Neh 8, 1-4a. 5-6. 7b-12; Sal 18; Lc 10, 1-12

«El pueblo entero lloraba al escuchar las palabras de la Ley». Desde que Dios regalara a su pueblo la Ley, habían transcurrido miles de años. Fueron años de lucha entre Yahweh y los hebreos. A la vez que el Señor quería sujetarlos con sus mandatos, ellos, con sus rebeldías, escapaban de los lazos del Creador. Dios los recogía de nuevo, y los hombres rompían los preceptos buscando su libertad fuera de Dios… Cansado de la dureza de corazón de los suyos, Yahweh abandonó: «¿No queréis la Ley? ¿No deseáis mi presencia? ¡De acuerdo! ¡Vivid sin Ley y sin templo! ¡Vivid sin Mí!»… Y, cuando Israel quedó solo, los enemigos entraron en la ciudad santa, destrozaron el Templo, y llevaron cautivos a los hijos de Jacob a Babilonia, donde todos los pecados parecían haberse reunido en un solo lugar…

Israel, entonces, lloró junto a los canales de Babilonia. Tarde, muy tarde, se daba cuenta de que aquellos lazos de su Dios no eran cadenas de opresión, sino abrazo protector. Tarde se daban cuenta de que, si no se arrodillaban ante Dios, acabarían doblegados ante los demonios. Tarde se daban cuenta de cuál era el amargo sabor de la verdadera esclavitud, tarde recordaban los tiempos de la Ley y el Templo como la época de una libertad perdida y no apreciada. Tarde, muy tarde, se daban cuenta de que habían sido ingratos… Eran ya huérfanos en una ciudad extraña. El paraíso de independencia prometido por los demonios era una cárcel de la que no saldrían. Tan sólo podían llorar, y recordar Jerusalén junto a los canales de Babilonia, sus cítaras colgadas de los sauces.

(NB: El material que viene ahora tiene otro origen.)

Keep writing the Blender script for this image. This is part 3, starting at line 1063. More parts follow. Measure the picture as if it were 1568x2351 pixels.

Pero Israel fue liberado, y volvió a Jerusalén. Allí encontró, entre las ruinas del Templo, en época de Nehemías, aquel libro de la Ley que tantas veces habían profanado con sus obras. Los sacerdotes convocaron al pueblo, y comenzaron a leer… Lágrimas de fuego rodaban por las mejillas de aquellos rostros… ¡Ahora entendían! Conforme los sacerdotes desgranaban las ajadas páginas de aquel Libro, los hebreos sentían que la Ley no era cárcel sino abrazo, que aquellos preceptos eran una declaración de Amor, que cada mandato encerraba en sí el cariño de todo un Dios. «La Ley del Señor es perfecta, y es descanso del alma (…) Los mandatos del Señor alegran el corazón (…) Más preciosos que el oro, más que el oro fino…» y lloraban mucho… «Silencio, que es un día santo; no estéis tristes». Y el pueblo entero celebró aquel abrazo con una fiesta.

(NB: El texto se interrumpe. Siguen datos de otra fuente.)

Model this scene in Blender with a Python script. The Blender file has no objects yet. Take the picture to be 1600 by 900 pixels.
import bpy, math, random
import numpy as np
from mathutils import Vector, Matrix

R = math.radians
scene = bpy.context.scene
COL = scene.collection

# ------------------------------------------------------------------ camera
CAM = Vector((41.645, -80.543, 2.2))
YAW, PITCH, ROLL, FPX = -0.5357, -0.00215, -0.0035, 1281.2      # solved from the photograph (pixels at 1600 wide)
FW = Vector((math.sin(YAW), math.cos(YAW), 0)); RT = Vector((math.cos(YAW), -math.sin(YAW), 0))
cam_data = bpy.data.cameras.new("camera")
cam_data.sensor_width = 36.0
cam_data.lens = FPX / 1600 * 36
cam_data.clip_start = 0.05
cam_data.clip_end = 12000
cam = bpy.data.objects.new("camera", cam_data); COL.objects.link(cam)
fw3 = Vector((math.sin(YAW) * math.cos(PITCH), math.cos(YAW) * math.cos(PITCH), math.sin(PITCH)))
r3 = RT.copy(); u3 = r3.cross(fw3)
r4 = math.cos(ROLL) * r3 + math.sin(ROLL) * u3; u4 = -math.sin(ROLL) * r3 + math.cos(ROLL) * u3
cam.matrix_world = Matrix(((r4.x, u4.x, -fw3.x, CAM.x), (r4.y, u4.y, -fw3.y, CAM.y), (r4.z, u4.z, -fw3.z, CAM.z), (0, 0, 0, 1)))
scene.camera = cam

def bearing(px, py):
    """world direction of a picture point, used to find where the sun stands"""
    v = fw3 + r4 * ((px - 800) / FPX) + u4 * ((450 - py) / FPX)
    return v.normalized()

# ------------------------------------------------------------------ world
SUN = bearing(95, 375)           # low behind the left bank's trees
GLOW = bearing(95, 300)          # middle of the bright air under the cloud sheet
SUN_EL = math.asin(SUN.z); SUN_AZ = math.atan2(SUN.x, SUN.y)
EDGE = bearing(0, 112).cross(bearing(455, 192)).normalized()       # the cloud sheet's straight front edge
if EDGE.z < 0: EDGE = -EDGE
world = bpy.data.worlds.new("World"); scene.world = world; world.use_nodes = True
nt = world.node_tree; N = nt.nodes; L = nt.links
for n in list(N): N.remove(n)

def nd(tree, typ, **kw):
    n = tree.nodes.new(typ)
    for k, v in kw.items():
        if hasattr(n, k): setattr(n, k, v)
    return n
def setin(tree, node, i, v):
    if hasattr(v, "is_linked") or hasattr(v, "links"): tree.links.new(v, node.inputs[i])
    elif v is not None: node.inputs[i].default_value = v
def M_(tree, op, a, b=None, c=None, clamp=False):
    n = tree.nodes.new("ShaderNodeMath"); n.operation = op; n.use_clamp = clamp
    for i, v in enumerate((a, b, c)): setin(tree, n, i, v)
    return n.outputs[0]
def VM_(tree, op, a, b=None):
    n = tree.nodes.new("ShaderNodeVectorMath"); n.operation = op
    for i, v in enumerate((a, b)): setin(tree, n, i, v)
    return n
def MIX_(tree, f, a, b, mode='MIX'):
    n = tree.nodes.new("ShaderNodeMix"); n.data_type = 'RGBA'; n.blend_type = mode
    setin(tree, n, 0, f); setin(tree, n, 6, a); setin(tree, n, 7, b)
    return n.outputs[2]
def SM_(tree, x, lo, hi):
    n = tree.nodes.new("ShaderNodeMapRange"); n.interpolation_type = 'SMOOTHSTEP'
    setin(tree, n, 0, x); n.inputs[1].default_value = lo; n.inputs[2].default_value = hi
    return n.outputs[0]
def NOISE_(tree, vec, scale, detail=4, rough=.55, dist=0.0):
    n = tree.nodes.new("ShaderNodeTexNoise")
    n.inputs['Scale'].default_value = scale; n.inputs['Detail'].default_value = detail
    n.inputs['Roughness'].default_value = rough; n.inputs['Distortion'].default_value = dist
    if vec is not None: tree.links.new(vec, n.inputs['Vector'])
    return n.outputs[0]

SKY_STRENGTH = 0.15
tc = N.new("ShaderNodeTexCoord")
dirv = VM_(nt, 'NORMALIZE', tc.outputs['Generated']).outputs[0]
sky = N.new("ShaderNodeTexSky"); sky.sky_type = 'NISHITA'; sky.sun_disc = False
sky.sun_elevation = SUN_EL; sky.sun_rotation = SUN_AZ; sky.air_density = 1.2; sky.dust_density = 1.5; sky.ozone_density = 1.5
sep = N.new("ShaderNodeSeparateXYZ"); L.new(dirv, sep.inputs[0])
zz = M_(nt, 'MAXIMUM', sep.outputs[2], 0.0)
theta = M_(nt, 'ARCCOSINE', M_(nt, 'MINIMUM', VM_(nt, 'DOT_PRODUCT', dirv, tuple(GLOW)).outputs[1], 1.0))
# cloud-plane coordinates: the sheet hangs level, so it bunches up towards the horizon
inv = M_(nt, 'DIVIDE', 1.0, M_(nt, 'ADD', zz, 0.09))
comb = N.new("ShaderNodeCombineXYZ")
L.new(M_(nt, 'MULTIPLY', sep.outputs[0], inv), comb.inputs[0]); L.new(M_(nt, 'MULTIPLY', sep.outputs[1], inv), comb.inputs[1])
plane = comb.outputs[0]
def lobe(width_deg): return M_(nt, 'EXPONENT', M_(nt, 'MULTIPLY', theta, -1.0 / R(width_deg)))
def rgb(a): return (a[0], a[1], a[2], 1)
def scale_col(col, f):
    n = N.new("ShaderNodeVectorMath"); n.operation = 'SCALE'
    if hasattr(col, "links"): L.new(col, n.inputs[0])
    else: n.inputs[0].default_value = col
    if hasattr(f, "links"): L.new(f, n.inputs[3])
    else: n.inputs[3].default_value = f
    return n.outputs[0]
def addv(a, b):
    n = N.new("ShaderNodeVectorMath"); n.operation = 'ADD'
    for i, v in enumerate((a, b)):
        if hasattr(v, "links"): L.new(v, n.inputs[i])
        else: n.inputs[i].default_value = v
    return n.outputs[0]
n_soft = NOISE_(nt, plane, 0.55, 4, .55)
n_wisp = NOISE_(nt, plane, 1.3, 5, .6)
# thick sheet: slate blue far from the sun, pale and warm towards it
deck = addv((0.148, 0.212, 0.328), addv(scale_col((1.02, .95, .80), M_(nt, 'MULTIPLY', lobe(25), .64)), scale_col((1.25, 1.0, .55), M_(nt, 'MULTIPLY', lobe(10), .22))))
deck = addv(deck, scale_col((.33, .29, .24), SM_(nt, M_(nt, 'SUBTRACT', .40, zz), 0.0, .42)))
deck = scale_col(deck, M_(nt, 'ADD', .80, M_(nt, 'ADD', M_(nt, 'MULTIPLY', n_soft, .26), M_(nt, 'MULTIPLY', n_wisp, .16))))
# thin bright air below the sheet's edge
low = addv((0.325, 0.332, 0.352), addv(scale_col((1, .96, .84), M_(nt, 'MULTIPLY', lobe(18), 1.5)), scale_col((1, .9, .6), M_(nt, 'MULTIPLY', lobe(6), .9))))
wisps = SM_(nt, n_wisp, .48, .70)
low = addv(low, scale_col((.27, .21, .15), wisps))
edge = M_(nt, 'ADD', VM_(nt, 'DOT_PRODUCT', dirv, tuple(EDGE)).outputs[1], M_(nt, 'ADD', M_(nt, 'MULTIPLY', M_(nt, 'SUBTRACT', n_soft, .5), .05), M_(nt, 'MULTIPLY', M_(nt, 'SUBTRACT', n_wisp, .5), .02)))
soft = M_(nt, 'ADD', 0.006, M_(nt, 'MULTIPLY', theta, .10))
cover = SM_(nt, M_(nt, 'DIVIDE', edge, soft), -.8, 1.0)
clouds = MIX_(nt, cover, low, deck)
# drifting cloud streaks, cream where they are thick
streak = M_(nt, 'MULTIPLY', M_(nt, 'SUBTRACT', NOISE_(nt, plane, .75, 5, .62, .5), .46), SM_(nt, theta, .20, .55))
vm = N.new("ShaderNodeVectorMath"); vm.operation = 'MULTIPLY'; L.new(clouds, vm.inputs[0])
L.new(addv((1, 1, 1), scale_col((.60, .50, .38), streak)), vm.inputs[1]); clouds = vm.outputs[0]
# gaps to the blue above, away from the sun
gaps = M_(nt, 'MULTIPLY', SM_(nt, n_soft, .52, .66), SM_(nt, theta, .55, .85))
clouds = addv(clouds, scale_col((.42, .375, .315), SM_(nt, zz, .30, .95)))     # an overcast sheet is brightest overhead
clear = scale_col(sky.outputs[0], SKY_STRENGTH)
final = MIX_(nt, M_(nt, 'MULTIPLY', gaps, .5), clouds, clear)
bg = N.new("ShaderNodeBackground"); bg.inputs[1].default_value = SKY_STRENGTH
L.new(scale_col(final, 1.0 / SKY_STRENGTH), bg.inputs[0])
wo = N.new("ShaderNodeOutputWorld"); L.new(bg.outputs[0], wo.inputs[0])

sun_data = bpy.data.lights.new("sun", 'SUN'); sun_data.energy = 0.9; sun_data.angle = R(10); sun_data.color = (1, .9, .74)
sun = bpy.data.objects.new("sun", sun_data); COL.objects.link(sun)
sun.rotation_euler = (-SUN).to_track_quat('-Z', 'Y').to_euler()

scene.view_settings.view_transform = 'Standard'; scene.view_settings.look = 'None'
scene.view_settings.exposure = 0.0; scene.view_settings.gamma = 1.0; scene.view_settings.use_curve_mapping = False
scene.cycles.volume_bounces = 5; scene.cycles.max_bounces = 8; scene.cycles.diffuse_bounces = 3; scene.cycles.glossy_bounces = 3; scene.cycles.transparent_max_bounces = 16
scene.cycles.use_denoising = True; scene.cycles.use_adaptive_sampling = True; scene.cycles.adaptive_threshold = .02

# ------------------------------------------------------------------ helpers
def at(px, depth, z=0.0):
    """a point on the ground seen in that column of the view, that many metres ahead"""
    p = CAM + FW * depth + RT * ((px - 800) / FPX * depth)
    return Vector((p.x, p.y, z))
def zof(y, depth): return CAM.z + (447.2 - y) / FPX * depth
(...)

Parece el final de una hermosa historia, ¿verdad? Cualquiera añadiría, como colofón a este abrazo: «y fueron felices, y comieron perdices. Colorín, colorado, este cuento se ha acabado»… Pero, ni colorín, ni colorado, ni cuanto, ni acabado, ni perdices…Años después, aquellos hebreos habían olvidado todo. Lucharon entre ellos, entablaron combate con los samaritanos y abandonaron a Dios, hasta que fueron sometidos una vez más, en este caso por los griegos… Y vuelta a empezar. No es un cuento. Es tu historia y es la mía… ¿Cuándo aprenderemos? ¡Madre Santa! ¿Cuándo seremos tus hijos, de verdad, fieles?